EXERCISE DATA:

%%

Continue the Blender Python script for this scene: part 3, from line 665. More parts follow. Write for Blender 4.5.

%%
%%

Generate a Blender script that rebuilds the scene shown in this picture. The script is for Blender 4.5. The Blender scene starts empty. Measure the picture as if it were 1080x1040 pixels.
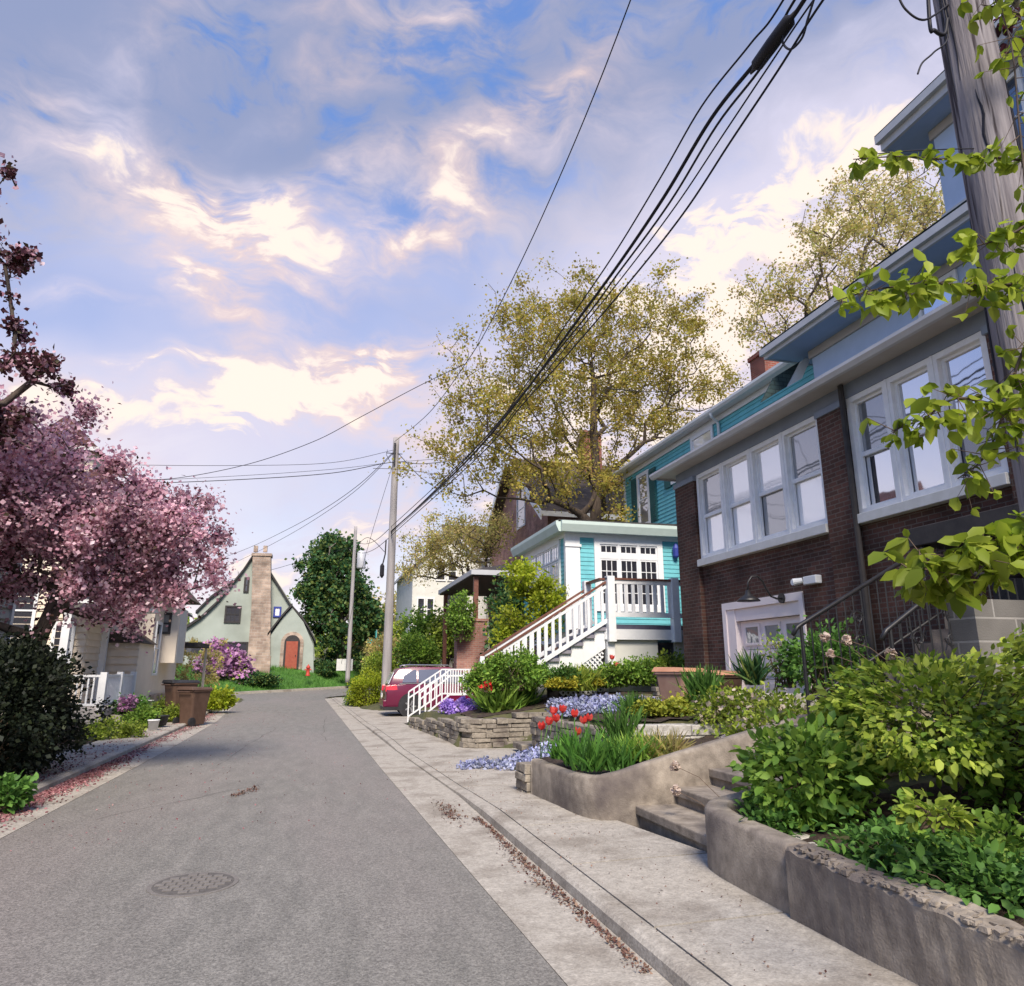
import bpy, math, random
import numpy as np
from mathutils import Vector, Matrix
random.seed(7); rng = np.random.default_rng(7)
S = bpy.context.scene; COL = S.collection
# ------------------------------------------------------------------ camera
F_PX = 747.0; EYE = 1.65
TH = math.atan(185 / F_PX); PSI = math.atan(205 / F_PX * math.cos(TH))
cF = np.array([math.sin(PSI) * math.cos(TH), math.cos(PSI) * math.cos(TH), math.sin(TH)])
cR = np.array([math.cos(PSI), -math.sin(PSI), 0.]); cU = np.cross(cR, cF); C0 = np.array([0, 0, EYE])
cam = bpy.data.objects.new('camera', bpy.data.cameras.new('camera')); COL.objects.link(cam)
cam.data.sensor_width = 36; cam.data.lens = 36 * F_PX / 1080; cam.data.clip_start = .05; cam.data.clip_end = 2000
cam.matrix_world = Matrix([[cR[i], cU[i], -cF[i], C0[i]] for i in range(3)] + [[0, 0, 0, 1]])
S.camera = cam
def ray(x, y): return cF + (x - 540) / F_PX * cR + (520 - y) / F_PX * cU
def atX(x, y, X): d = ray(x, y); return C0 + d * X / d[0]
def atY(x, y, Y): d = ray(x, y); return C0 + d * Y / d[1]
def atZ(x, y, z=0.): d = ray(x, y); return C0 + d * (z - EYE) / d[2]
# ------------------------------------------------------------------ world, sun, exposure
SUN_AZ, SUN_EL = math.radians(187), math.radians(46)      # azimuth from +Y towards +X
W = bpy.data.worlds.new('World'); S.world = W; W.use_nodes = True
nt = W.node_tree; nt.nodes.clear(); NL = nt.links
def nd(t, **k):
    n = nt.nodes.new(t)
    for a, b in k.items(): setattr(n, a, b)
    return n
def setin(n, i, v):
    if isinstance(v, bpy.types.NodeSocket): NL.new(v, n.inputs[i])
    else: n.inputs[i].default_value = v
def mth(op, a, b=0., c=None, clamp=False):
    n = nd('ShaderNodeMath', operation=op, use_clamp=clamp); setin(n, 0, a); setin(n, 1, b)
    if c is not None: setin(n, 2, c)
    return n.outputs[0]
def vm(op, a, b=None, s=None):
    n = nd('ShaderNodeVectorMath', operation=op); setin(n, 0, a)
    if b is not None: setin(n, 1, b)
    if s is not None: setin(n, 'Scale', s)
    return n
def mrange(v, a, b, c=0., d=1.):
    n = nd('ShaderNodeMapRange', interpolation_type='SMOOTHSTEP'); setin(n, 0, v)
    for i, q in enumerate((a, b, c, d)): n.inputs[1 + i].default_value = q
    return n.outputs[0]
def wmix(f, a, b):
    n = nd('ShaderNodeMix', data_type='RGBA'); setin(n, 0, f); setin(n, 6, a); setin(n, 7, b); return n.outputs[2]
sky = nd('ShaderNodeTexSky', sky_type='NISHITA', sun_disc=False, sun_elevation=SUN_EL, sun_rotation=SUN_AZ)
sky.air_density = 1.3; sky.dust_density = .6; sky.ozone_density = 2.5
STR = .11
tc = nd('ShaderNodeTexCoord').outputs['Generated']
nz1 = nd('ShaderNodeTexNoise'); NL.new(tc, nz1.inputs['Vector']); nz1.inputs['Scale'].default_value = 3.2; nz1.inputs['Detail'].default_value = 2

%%
%%

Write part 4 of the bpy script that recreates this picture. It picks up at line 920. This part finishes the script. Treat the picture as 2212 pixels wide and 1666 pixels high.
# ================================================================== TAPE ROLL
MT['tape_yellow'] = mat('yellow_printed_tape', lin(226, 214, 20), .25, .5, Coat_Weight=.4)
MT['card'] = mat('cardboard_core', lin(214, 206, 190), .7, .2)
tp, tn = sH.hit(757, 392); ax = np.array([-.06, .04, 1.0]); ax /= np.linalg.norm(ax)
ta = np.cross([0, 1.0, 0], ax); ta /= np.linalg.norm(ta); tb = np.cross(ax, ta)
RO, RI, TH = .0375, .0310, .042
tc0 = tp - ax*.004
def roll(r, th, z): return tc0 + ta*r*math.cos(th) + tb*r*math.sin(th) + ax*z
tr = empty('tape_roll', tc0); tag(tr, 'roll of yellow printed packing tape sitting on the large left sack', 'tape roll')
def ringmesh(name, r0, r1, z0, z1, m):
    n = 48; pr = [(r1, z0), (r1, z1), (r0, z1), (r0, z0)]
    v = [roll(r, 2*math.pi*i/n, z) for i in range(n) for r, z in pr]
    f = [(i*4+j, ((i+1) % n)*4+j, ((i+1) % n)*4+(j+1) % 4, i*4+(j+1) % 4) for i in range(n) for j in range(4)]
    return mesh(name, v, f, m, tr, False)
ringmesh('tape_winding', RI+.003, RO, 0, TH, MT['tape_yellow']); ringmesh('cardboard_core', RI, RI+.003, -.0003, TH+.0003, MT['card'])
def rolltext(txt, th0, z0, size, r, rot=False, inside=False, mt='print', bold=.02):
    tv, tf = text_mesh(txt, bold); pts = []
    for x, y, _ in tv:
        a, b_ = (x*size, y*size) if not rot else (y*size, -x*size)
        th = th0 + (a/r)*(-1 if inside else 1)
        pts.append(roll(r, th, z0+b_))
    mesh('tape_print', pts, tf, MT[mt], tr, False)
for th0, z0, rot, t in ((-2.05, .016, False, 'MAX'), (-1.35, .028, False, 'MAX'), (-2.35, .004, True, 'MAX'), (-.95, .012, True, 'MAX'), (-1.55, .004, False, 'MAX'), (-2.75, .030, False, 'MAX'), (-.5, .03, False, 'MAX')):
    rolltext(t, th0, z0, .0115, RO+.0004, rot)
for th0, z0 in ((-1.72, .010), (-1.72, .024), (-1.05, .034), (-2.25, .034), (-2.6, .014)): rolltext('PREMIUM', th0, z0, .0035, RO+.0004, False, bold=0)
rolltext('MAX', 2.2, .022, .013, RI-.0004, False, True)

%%

WHAT THE TASK ASKS: Review the material and copy each line in which the word "Write" appears.

EXPECTED ANSWER:
Continue the Blender Python script for this scene: part 3, from line 665. More parts follow. Write for Blender 4.5.
Write part 4 of the bpy script that recreates this picture. It picks up at line 920. This part finishes the script. Treat the picture as 2212 pixels wide and 1666 pixels high.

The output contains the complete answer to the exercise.